Some really nice mosaics at The Basilica, Vatican City. A bit impressionist maybe. Very unfortunately there is a dark shadow of a security fence there.

Paul Harcourt Davies
Pixiq Expert

Those security fences get everywhere...means you have to buy the postcard!

I must admit I go for the ancient ones - though I am not one of those who thinks history ends with the Romans. In Italy there is a fantastic mosaic of the Tree of Life in the far south (Otranto) with animal forms that challenge Darwin. It's hard to get high enough above to take photos without gross perspective distortion and sometimes this is prohibited. Ravenna is another centre famed for mosaics.

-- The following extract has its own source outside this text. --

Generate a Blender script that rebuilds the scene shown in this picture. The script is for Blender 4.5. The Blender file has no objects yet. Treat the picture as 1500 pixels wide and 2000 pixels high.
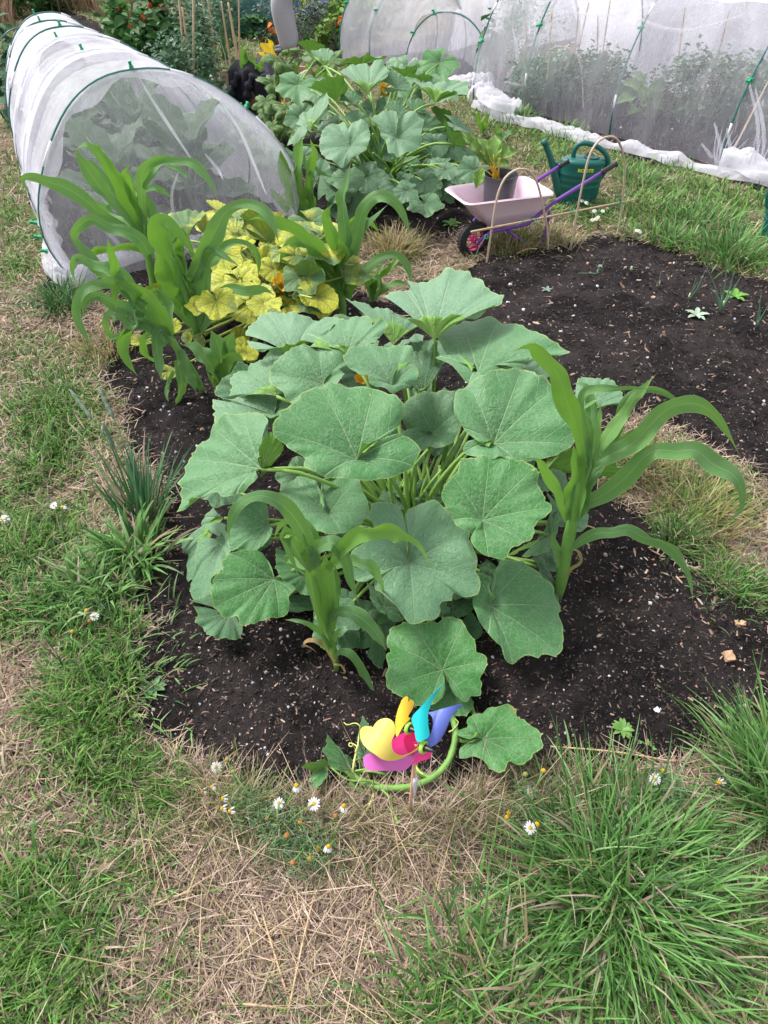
import bpy, bmesh, math, random
import numpy as np
from mathutils import Vector, Matrix
random.seed(7); rng=np.random.default_rng(7)
S=bpy.context.scene; COL=S.collection
# ---------------- camera, world, sun, exposure
TH=math.radians(44); CH=1.6; FP=1333.0
cd=bpy.data.cameras.new('camera'); cam=bpy.data.objects.new('camera',cd); COL.objects.link(cam)
cam.location=(0,0,CH); cam.rotation_euler=(math.pi/2-TH,0,0)
cd.sensor_fit='VERTICAL'; cd.sensor_height=36; cd.lens=36*FP/2000; cd.clip_start=.02; cd.clip_end=500
S.camera=cam
W=bpy.data.worlds.new("World"); S.world=W; W.use_nodes=True
wn=W.node_tree; bg=wn.nodes['Background']
SUN_EL=math.radians(56); SUN_ROT=math.radians(300)
sky=wn.nodes.new('ShaderNodeTexSky'); sky.sky_type='NISHITA'; sky.sun_disc=False
sky.sun_elevation=SUN_EL; sky.sun_rotation=SUN_ROT; sky.dust_density=3; sky.air_density=1
hs=wn.nodes.new('ShaderNodeHueSaturation'); hs.inputs['Saturation'].default_value=.22
wn.links.new(sky.outputs[0],hs.inputs['Color']); wn.links.new(hs.outputs[0],bg.inputs[0]); bg.inputs[1].default_value=.135
sd=bpy.data.lights.new('sun','SUN'); sd.energy=1.5; sd.angle=math.radians(12); sd.color=(1,.96,.92)
sun=bpy.data.objects.new('sun',sd); COL.objects.link(sun)
# direction to the sun: azimuth SUN_ROT from +Y clockwise
ds=Vector((math.sin(SUN_ROT)*math.cos(SUN_EL),math.cos(SUN_ROT)*math.cos(SUN_EL),math.sin(SUN_EL)))
sun.rotation_euler=ds.to_track_quat('Z','Y').to_euler()
S.view_settings.view_transform='Standard'; S.view_settings.look='None'; S.view_settings.gamma=1
S.view_settings.exposure=1.18
S.render.engine='CYCLES'
S.cycles.transparent_max_bounces=24; S.cycles.max_bounces=6
# ---------------- projection helpers (photo pixel -> place in the world)
RT=np.array([1.,0,0]); FW=np.array([0,math.cos(TH),-math.sin(TH)]); UP=np.array([0,math.sin(TH),math.cos(TH)]); C0=np.array([0,0,CH])
def ray(px,py):
    px=np.asarray(px,float)[...,None]; py=np.asarray(py,float)[...,None]
    return FW+(px-750)/FP*RT+(1000-py)/FP*UP
def P(px,py,z=0.):
    d=ray(px,py); t=(z-CH)/d[...,2]; return C0+d*t[...,None]
def Py(px,py,y):
    d=ray(px,py); t=y/d[...,1]; return C0+d*t[...,None]
def Pl(px,py,Q,n):
    d=ray(px,py); t=np.dot(Q-C0,n)/(d@n); return C0+d*t[...,None]
def proj(V):
    V=np.asarray(V,float)-C0; dz=V@FW; dz=np.where(dz<.05,.05,dz)
    return 750+FP*(V@RT)/dz, 1000-FP*(V@UP)/dz
def depth(V): return float((np.asarray(V)-C0)@FW)
def crop(ox,oy,s,pts): return [(ox+p[0]*s,oy+p[1]*s)+tuple(v*s for v in p[2:3]) for p in pts]
# ---------------- noise
def _h(ix,iy,s):
    n=(ix*374761393+iy*668265263+s*1442695041)&0xffffffff; n=((n^(n>>13))*1274126177)&0xffffffff
    return ((n^(n>>16))&0xffff)/65535.
def vnoise(x,y,s=0):
    x=np.asarray(x,float);y=np.asarray(y,float); ix=np.floor(x).astype(np.int64);iy=np.floor(y).astype(np.int64);fx=x-ix;fy=y-iy
    fx=fx*fx*(3-2*fx);fy=fy*fy*(3-2*fy)
    a=_h(ix,iy,s);b=_h(ix+1,iy,s);c=_h(ix,iy+1,s);d=_h(ix+1,iy+1,s)
    return (a*(1-fx)+b*fx)*(1-fy)+(c*(1-fx)+d*fx)*fy
def fbm(x,y,o=4,s=0):
    r=0;a=.5;t=0
    for k in range(o): r=r+a*vnoise(x*2**k,y*2**k,s+k*17);t+=a;a*=.5
    return r/t
# ---------------- material helpers
def newmat(name):
    m=bpy.data.materials.new(name); m.use_nodes=True; nt=m.node_tree; nt.nodes.clear()
    o=nt.nodes.new('ShaderNodeOutputMaterial'); return m,nt,o
def N(nt,t,**k):
    n=nt.nodes.new(t)
    for a,b in k.items():
        if a[0]=='i' and a[1:].isdigit(): n.inputs[int(a[1:])].default_value=b
        else: setattr(n,a,b)
    return n
def mth(nt,op,a,b=None,c=None,clamp=False):
    n=nt.nodes.new('ShaderNodeMath'); n.operation=op; n.use_clamp=clamp
    for i,v in enumerate((a,b,c)):
        if v is None: continue
        if isinstance(v,(int,float)): n.inputs[i].default_value=v
        else: nt.links.new(v,n.inputs[i])
    return n.outputs[0]
def mix(nt,f,a,b,mode='MIX'):
    n=nt.nodes.new('ShaderNodeMix'); n.data_type='RGBA'; n.blend_type=mode
    for i,v in ((0,f),(6,a),(7,b)):
        if isinstance(v,(int,float)): n.inputs[i].default_value=v
        elif isinstance(v,tuple): n.inputs[i].default_value=v if len(v)==4 else v+(1,)
        else: nt.links.new(v,n.inputs[i])
    return n.outputs[2]
def sstep(nt,x,lo,hi):
    n=nt.nodes.new('ShaderNodeMapRange'); n.interpolation_type='SMOOTHSTEP'
    nt.links.new(x,n.inputs[0]); n.inputs[1].default_value=lo;n.inputs[2].default_value=hi; return n.outputs[0]
def noise(nt,vec,scale,det=3,rough=.55,dist=0):
    n=nt.nodes.new('ShaderNodeTexNoise'); n.inputs['Scale'].default_value=scale;n.inputs['Detail'].default_value=det;n.inputs['Roughness'].default_value=rough;n.inputs['Distortion'].default_value=dist
    if vec is not None: nt.links.new(vec,n.inputs['Vector'])
    return n.outputs['Fac']
def bump(nt,h,s,d=.01):
    n=nt.nodes.new('ShaderNodeBump'); n.inputs['Strength'].default_value=s;n.inputs['Distance'].default_value=d; nt.links.new(h,n.inputs['Height']); return n.outputs[0]
def pbsdf(nt,col,rough=.6,normal=None,**k):
    n=nt.nodes.new('ShaderNodeBsdfPrincipled')
    if isinstance(col,tuple): n.inputs['Base Color'].default_value=col if len(col)==4 else col+(1,)
    else: nt.links.new(col,n.inputs['Base Color'])
    if isinstance(rough,(int,float)): n.inputs['Roughness'].default_value=rough
    else: nt.links.new(rough,n.inputs['Roughness'])
    if normal is not None: nt.links.new(normal,n.inputs['Normal'])
    for a,b in k.items(): n.inputs[a.replace('_',' ')].default_value=b
    return n.outputs[0]
def objco(nt): return nt.nodes.new('ShaderNodeTexCoord').outputs['Object']
def simple(name,col,rough=.5,var=.15,scale=20,b=.2,**k):
    """plain surface with uneven tone and grain"""
    m,nt,o=newmat(name); co=objco(nt); f=noise(nt,co,scale,5)
    c=mix(nt,f,tuple(v*(1-var) for v in col),tuple(min(1,v*(1+var)) for v in col))
    nt.links.new(pbsdf(nt,c,rough,bump(nt,noise(nt,co,scale*4),b,.003),**k),o.inputs[0]); return m
def transl(nt,o,shader,col,f=.3):
    t=nt.nodes.new('ShaderNodeBsdfTranslucent')
    if isinstance(col,tuple): t.inputs[0].default_value=col+(1,)
    else: nt.links.new(col,t.inputs[0])
    m=nt.nodes.new('ShaderNodeMixShader'); m.inputs[0].default_value=f
    nt.links.new(shader,m.inputs[1]);nt.links.new(t.outputs[0],m.inputs[2]);nt.links.new(m.outputs[0],o.inputs[0])
def attrmat(name,rough=.6,tr=.25,var=.25,scale=60,spec=.3):
    m,nt,o=newmat(name); a=N(nt,'ShaderNodeAttribute',attribute_name='col'); f=noise(nt,objco(nt),scale,3)
    c=mix(nt,mth(nt,'MULTIPLY',f,var*2),a.outputs['Color'],(.02,.02,.01),'MIX') if var<0 else mix(nt,1.0,a.outputs['Color'],mix(nt,f,(1-var,)*3,(1+var,)*3),'MULTIPLY')
    s=pbsdf(nt,c,rough,None,Specular_IOR_Level=spec)
    if tr: transl(nt,o,s,c,tr)
    else: nt.links.new(s,o.inputs[0])
    return m
# ---------------- object helpers
LOC={}
def tag(o,label=None,cat=None,group=None,kind=None):
    if label: o['label']=label
    if cat: o['category']=cat
    if group: o['group']=group
    if kind: o['kind']=kind
    return o
def empty(name,loc,label,cat,group=None):
    o=bpy.data.objects.new(name,None); COL.objects.link(o); o.location=tuple(loc); o.empty_display_size=.05; LOC[o]=np.array(loc,float)
    return tag(o,label,cat,group)
class MB:
    def __init__(s): s.v=[];s.f=[];s.uv=None;s.c=[]
    def add(s,V,F,col=None):
        b=len(s.v); s.v+= [tuple(map(float,p)) for p in V]; s.f+=[tuple(i+b for i in f) for f in F]
        if col is not None: s.c+=[tuple(col)]*len(V)
    def tube(s,pts,r,n=8,cap=True,col=None):
        pts=[np.asarray(p,float) for p in pts]; k=len(pts)
        if isinstance(r,(int,float)): r=[r]*k
        V=[];F=[]; ref=None
        for i,p in enumerate(pts):
            t=pts[min(i+1,k-1)]-pts[max(i-1,0)]; t=t/(np.linalg.norm(t)+1e-9)
            if ref is None: ref=np.array([0,0,1.]) if abs(t[2])<.9 else np.array([1.,0,0])
            a=ref-t*np.dot(ref,t); a/=np.linalg.norm(a)+1e-9; b=np.cross(t,a); ref=a
            for j in range(n):
                an=2*math.pi*j/n; V.append(p+(a*math.cos(an)+b*math.sin(an))*r[i])
        for i in range(k-1):
            for j in range(n): F.append((i*n+j,i*n+(j+1)%n,(i+1)*n+(j+1)%n,(i+1)*n+j))
        if cap: F.append(tuple(range(n))[::-1]); F.append(tuple(range((k-1)*n,k*n)))
        s.add(V,F,col)
    def lathe(s,c,prof,n=24,ax=None,col=None,sx=1,sy=1,caps=True):
        c=np.asarray(c,float); ax=np.array([0,0,1.]) if ax is None else np.asarray(ax,float)/np.linalg.norm(ax)
        a=np.cross(ax,[0,1,0]) if abs(ax[1])<.9 else np.cross(ax,[1,0,0]); a/=np.linalg.norm(a); b=np.cross(ax,a)
        V=[];F=[]
        for r,h in prof:
            for j in range(n):
                an=2*math.pi*j/n; V.append(c+ax*h+a*math.cos(an)*r*sx+b*math.sin(an)*r*sy)
        for i in range(len(prof)-1):
            for j in range(n): F.append((i*n+j,i*n+(j+1)%n,(i+1)*n+(j+1)%n,(i+1)*n+j))
        if caps:
            F.append(tuple(range(n))[::-1]); F.append(tuple(range((len(prof)-1)*n,len(prof)*n)))
        s.add(V,F,col)
    def box(s,c,sx,sy,sz,rot=0,col=None,M=None):
        V=[]
        for z in (-1,1):
            for x,y in ((-1,-1),(1,-1),(1,1),(-1,1)):
                p=np.array([x*sx/2,y*sy/2,z*sz/2])
                if M is not None: p=M@p
                else: p=np.array([p[0]*math.cos(rot)-p[1]*math.sin(rot),p[0]*math.sin(rot)+p[1]*math.cos(rot),p[2]])
                V.append(p+np.asarray(c))
        s.add(V,[(3,2,1,0),(4,5,6,7),(0,1,5,4),(1,2,6,5),(2,3,7,6),(3,0,4,7)],col)
    def ball(s,c,r,n=10,m=6,sc=(1,1,1),col=None):
        V=[];F=[]
        for i in range(m+1):
            th=math.pi*i/m
            for j in range(n):
                ph=2*math.pi*j/n; V.append((c[0]+r*sc[0]*math.sin(th)*math.cos(ph),c[1]+r*sc[1]*math.sin(th)*math.sin(ph),c[2]+r*sc[2]*math.cos(th)))
        for i in range(m):
            for j in range(n): F.append((i*n+j,(i+1)*n+j,(i+1)*n+(j+1)%n,i*n+(j+1)%n))
        s.add(V,F,col)
    def build(s,name,mat,parent=None,smooth=True,label=None):
        off=np.zeros(3); root=parent
        while root is not None and root not in LOC: root=root.parent
        if root is not None: off=LOC[root]
        me=bpy.data.meshes.new(name); me.from_pydata([(p[0]-off[0],p[1]-off[1],p[2]-off[2]) for p in s.v],[],s.f)
        if s.c and len(s.c)==len(s.v):
            a=me.color_attributes.new('col','FLOAT_COLOR','POINT'); a.data.foreach_set('color',[x for c in s.c for x in (c[0],c[1],c[2],1)])
        me.materials.append(mat); me.polygons.foreach_set('use_smooth',[smooth]*len(me.polygons)); me.update()
        o=bpy.data.objects.new(name,me); COL.objects.link(o); o.parent=parent
        if label: o['label']=label
        return o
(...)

One day I hope to get to S.E Turkey and the museum at Zeugma where, when a dam on the Euphrates caused waters to rise, they worked against time to save some of the most incredible mosaics ever uncovered.

BBC Horizon who once produced the best documentaries available ran The Secret Treasures of Zeugma (2000) showing the work- it is stunning and the part where they swoosh water over some is enough to make anyone excited about archaeology. You can see it on line:
http://www.cosmolearning.com/documentaries/the-secret-treasures-of-zeugma/

I have watched this more times than I can count and stretched an old video tape!

Paul Harcourt Davies
Pixiq Expert

Apologies, just checked - that Youtube account is lapsed. Google "BBC Documentary Zeugma mosaics" for other potential sources.